# RECORDED DATA
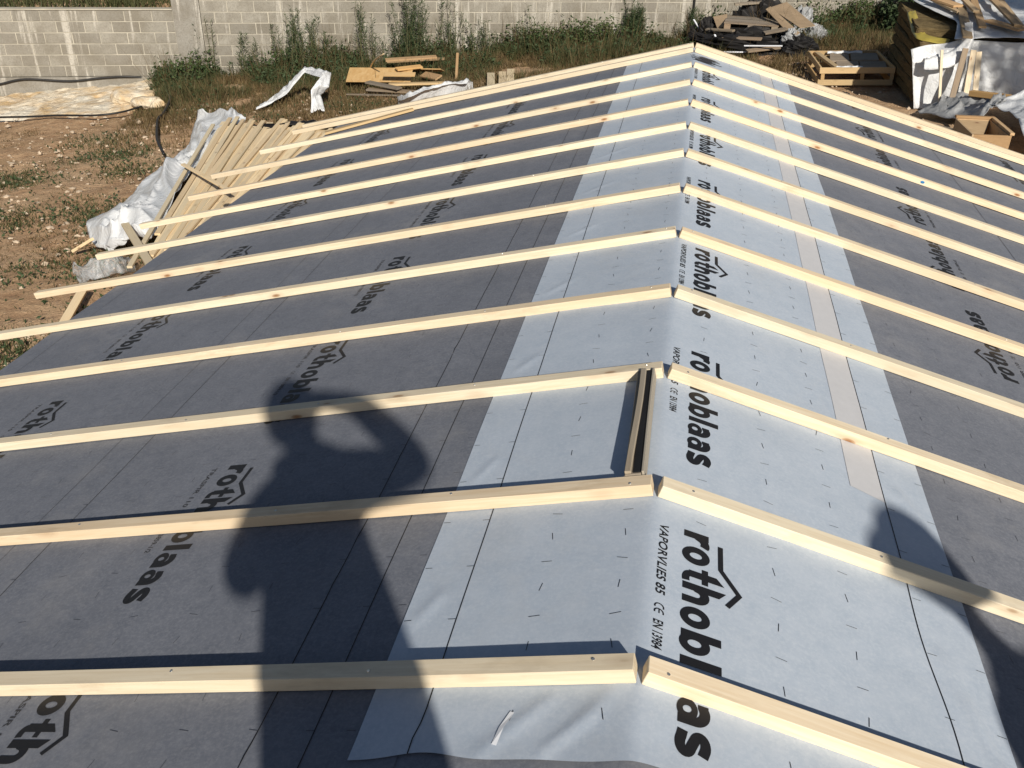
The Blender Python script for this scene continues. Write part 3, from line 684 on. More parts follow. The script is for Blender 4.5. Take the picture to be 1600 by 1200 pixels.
# ------------------------------------------------------------------ slat pile beside the left eave
rs = random.Random(21); dirv = Vector((-.28, 1, 0)).normalized(); sid = Vector((dirv.y, -dirv.x, 0)); org = Vector((-4.95, 5.9, 0))
FL, FR = Vector((-6.22, 10.15, 0)), Vector((-4.42, 10.35, 0)); DL, DR = Vector((-.335, 1, 0)).normalized(), Vector((-.06, 1, 0)).normalized()
def slat_row(f, z, length, w, h, da, dy, zt):
    far = FL.lerp(FR, f)+Vector((0, dy, 0)); d = DL.lerp(DR, f).normalized(); d = Vector((d.x+da, d.y, 0)).normalized(); near = far-d*length
    a, b = near, far; a.z = z-zt; b.z = z+zt
    return plank('slat', a, b, w, h, SLAT, None, rs.uniform(-.05, .05), .0015, .006, rs.randint(0, 999))
NS = 27; ORDN = ORD+['fourteenth', 'fifteenth', 'sixteenth', 'seventeenth', 'eighteenth', 'nineteenth', 'twentieth', 'twenty-first', 'twenty-second', 'twenty-third', 'twenty-fourth', 'twenty-fifth', 'twenty-sixth', 'twenty-seventh']
ZS = gz(-5.5)+.40
for lay in range(3):
    for k in range(0, NS, 1 if lay == 2 else 2):
        if lay < 2 and 3 < k < NS-5: continue
        o = slat_row((k+.5)/NS, ZS-.075*(2-lay)*1.0, rs.uniform(4.6, 5.0), .085, .06, rs.uniform(-.01, .01), rs.uniform(-.1, .15), 0)
        if lay == 2: tag(o, '%s slat from the left in the body of the slat pile' % ORDN[k], 'slat', 'slats piled beside the left eave')
        else: tag(o, 'slat low at the edge of the pile beside the left eave', 'slat', 'slats low in the pile')
for k in range(27):
    f = (k+rs.uniform(.1, .9))/27
    o = slat_row(f, ZS+.066+.004*(k % 3), rs.uniform(4.2, 5.0), rs.uniform(.045, .062), .022, rs.uniform(-.022, .022), rs.uniform(-.35, .25), rs.uniform(-.004, .014))
    tag(o, '%s loose slat from the left on top of the slat pile' % ORDN[k], 'slat', 'loose slats on top of the pile')
for j in (0, 1, 2):
    c = org+sid*.75+dirv*(.2+1.9*j); a = c-sid*.85; b = c+sid*.85; a.z = b.z = gz(-5.6)+.03
    tag(plank('bearer', a, b, .09, .10, OLDW, None, 0, .004), '%s timber bearer under the slat pile' % ('front', 'middle', 'far')[j] if False else 'rough timber bearer under the %s of the slat pile' % ('near end', 'middle', 'far end')[j], 'timber')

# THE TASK
Without including any picture, repeat the data exactly.

# TASK OUTPUT
The Blender Python script for this scene continues. Write part 3, from line 684 on. More parts follow. The script is for Blender 4.5. Take the picture to be 1600 by 1200 pixels.
# ------------------------------------------------------------------ slat pile beside the left eave
rs = random.Random(21); dirv = Vector((-.28, 1, 0)).normalized(); sid = Vector((dirv.y, -dirv.x, 0)); org = Vector((-4.95, 5.9, 0))
FL, FR = Vector((-6.22, 10.15, 0)), Vector((-4.42, 10.35, 0)); DL, DR = Vector((-.335, 1, 0)).normalized(), Vector((-.06, 1, 0)).normalized()
def slat_row(f, z, length, w, h, da, dy, zt):
    far = FL.lerp(FR, f)+Vector((0, dy, 0)); d = DL.lerp(DR, f).normalized(); d = Vector((d.x+da, d.y, 0)).normalized(); near = far-d*length
    a, b = near, far; a.z = z-zt; b.z = z+zt
    return plank('slat', a, b, w, h, SLAT, None, rs.uniform(-.05, .05), .0015, .006, rs.randint(0, 999))
NS = 27; ORDN = ORD+['fourteenth', 'fifteenth', 'sixteenth', 'seventeenth', 'eighteenth', 'nineteenth', 'twentieth', 'twenty-first', 'twenty-second', 'twenty-third', 'twenty-fourth', 'twenty-fifth', 'twenty-sixth', 'twenty-seventh']
ZS = gz(-5.5)+.40
for lay in range(3):
    for k in range(0, NS, 1 if lay == 2 else 2):
        if lay < 2 and 3 < k < NS-5: continue
        o = slat_row((k+.5)/NS, ZS-.075*(2-lay)*1.0, rs.uniform(4.6, 5.0), .085, .06, rs.uniform(-.01, .01), rs.uniform(-.1, .15), 0)
        if lay == 2: tag(o, '%s slat from the left in the body of the slat pile' % ORDN[k], 'slat', 'slats piled beside the left eave')
        else: tag(o, 'slat low at the edge of the pile beside the left eave', 'slat', 'slats low in the pile')
for k in range(27):
    f = (k+rs.uniform(.1, .9))/27
    o = slat_row(f, ZS+.066+.004*(k % 3), rs.uniform(4.2, 5.0), rs.uniform(.045, .062), .022, rs.uniform(-.022, .022), rs.uniform(-.35, .25), rs.uniform(-.004, .014))
    tag(o, '%s loose slat from the left on top of the slat pile' % ORDN[k], 'slat', 'loose slats on top of the pile')
for j in (0, 1, 2):
    c = org+sid*.75+dirv*(.2+1.9*j); a = c-sid*.85; b = c+sid*.85; a.z = b.z = gz(-5.6)+.03
    tag(plank('bearer', a, b, .09, .10, OLDW, None, 0, .004), '%s timber bearer under the slat pile' % ('front', 'middle', 'far')[j] if False else 'rough timber bearer under the %s of the slat pile' % ('near end', 'middle', 'far end')[j], 'timber')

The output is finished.